=== Problem description ===
Pick out all lines in the listing holding the string "From" and copy them.

=== Recorded data ===
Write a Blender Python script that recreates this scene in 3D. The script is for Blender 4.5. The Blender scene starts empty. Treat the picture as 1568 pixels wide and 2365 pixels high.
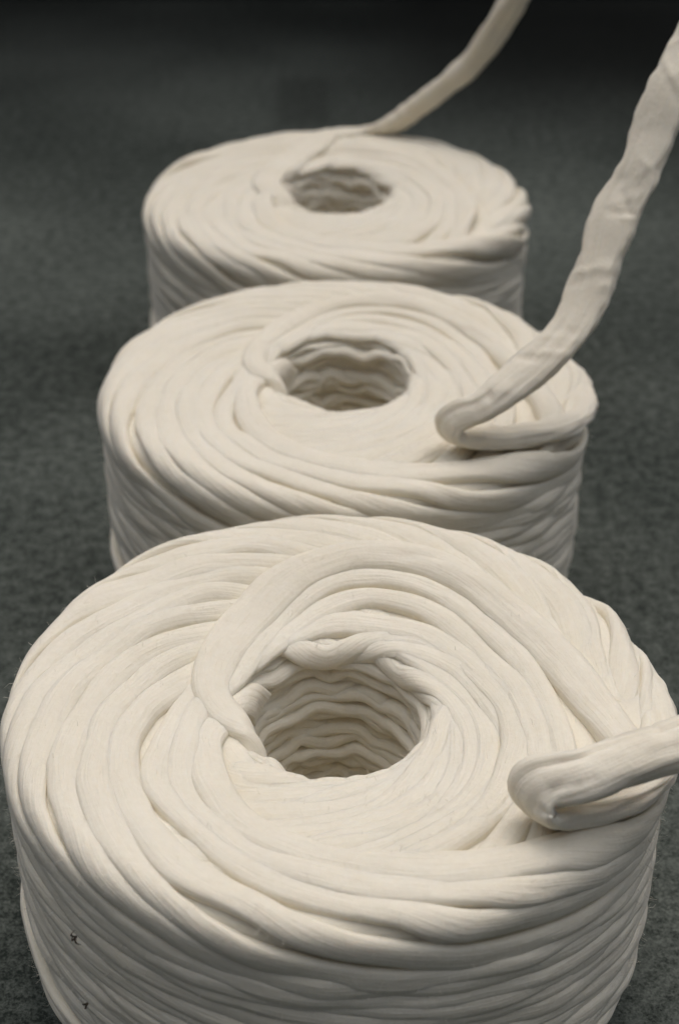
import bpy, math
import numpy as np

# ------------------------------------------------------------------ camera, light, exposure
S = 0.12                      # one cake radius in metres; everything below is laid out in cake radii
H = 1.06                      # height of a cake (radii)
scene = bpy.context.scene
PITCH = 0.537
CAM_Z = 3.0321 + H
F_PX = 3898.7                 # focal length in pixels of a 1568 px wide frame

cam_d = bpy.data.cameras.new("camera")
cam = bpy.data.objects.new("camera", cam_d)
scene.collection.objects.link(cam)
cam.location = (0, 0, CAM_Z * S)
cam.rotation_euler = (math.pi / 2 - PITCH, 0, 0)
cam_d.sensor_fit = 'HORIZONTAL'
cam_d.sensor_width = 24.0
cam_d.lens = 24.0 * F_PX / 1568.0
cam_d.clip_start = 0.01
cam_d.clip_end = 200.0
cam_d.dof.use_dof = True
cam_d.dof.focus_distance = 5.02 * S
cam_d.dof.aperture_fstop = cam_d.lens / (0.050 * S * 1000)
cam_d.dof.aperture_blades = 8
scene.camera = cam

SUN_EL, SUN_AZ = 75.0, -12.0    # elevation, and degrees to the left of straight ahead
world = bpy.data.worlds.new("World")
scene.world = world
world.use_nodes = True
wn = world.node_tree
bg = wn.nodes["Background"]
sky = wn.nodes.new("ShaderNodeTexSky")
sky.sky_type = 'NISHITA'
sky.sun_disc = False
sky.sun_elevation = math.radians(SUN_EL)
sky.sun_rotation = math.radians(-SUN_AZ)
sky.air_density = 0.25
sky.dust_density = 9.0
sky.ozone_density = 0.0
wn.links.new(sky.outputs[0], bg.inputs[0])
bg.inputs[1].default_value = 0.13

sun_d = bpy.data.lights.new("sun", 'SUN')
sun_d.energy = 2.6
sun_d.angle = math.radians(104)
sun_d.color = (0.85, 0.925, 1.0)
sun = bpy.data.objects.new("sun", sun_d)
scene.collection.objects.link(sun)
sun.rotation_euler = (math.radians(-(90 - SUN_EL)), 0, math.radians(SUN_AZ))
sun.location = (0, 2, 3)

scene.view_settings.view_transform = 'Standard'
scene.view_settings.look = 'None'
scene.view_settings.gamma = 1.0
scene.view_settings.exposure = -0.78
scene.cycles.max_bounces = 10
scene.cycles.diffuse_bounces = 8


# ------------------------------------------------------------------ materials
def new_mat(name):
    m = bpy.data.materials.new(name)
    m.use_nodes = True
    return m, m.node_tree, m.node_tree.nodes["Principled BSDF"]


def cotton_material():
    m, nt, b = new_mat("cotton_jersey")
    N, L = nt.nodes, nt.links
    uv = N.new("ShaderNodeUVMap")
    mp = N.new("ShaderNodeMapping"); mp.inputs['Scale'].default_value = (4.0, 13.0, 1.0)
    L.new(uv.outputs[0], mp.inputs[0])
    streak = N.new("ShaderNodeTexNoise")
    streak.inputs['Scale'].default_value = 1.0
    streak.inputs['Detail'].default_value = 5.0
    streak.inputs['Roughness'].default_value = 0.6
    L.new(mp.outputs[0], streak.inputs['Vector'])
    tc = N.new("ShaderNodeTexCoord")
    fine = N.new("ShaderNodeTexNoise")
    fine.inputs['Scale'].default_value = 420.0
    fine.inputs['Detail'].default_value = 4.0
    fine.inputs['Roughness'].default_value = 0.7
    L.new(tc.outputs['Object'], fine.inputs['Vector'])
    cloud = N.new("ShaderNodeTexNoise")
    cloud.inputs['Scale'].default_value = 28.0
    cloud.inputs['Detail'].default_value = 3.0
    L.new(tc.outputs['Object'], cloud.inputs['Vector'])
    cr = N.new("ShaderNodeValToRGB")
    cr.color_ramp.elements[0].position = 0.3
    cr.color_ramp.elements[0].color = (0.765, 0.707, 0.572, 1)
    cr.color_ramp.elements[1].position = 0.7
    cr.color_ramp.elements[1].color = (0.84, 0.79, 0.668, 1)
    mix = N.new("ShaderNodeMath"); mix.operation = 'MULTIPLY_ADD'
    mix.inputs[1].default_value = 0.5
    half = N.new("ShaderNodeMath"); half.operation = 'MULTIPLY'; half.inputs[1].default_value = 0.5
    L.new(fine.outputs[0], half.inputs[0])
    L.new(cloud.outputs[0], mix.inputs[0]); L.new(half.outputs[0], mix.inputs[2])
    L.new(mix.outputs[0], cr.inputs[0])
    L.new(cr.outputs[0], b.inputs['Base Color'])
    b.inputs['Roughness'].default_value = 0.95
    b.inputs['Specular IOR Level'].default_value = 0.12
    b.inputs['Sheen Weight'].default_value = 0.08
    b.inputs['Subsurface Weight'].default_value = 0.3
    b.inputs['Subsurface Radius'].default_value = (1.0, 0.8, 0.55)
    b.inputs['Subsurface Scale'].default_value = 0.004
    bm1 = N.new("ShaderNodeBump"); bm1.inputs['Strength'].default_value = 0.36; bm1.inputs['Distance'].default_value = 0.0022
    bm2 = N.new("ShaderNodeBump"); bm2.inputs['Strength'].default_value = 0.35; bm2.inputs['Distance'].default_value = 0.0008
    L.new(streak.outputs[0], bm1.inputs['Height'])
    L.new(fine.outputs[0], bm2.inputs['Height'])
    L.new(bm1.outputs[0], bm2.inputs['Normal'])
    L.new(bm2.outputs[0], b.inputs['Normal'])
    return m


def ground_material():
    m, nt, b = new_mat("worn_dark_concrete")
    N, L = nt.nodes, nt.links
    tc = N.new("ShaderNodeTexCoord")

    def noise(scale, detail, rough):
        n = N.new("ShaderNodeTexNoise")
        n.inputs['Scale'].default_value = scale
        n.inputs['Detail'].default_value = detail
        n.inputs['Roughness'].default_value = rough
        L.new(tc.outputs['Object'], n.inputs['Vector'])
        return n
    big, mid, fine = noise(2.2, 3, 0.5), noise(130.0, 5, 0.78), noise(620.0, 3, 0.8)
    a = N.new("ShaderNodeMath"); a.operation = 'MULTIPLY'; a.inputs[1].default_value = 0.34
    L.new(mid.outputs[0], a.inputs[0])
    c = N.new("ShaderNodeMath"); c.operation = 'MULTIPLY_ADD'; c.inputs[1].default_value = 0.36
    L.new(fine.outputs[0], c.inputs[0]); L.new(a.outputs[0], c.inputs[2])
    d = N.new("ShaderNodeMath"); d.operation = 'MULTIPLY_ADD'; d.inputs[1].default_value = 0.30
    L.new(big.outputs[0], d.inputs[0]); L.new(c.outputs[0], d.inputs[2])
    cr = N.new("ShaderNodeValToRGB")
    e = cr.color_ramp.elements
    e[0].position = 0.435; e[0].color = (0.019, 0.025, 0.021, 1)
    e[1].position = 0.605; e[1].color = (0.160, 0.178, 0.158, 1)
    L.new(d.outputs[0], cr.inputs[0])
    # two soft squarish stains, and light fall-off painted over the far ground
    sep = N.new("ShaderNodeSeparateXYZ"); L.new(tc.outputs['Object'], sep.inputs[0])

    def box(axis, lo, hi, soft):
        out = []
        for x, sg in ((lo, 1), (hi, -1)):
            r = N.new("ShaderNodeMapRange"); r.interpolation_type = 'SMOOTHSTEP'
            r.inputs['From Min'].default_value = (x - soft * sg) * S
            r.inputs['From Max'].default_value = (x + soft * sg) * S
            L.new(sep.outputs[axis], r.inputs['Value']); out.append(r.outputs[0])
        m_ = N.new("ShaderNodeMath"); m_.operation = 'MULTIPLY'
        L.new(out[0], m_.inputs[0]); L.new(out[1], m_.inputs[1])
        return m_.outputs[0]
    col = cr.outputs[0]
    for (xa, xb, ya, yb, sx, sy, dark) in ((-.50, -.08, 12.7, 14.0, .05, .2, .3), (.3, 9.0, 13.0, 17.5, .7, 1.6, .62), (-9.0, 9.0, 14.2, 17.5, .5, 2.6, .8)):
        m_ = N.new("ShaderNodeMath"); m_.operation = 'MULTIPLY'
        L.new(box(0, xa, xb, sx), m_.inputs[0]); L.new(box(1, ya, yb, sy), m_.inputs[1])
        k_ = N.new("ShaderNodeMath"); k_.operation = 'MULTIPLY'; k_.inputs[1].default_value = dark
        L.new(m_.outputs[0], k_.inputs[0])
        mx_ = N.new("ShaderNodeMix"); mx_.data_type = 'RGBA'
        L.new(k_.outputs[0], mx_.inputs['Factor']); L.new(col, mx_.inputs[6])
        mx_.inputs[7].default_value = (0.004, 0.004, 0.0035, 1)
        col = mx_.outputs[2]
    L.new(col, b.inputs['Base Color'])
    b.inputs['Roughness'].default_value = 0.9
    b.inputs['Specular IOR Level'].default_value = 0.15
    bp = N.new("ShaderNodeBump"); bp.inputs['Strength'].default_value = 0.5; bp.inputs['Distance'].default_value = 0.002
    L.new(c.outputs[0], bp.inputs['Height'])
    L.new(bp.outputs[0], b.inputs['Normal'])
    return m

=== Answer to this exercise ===
            r.inputs['From Min'].default_value = (x - soft * sg) * S
            r.inputs['From Max'].default_value = (x + soft * sg) * S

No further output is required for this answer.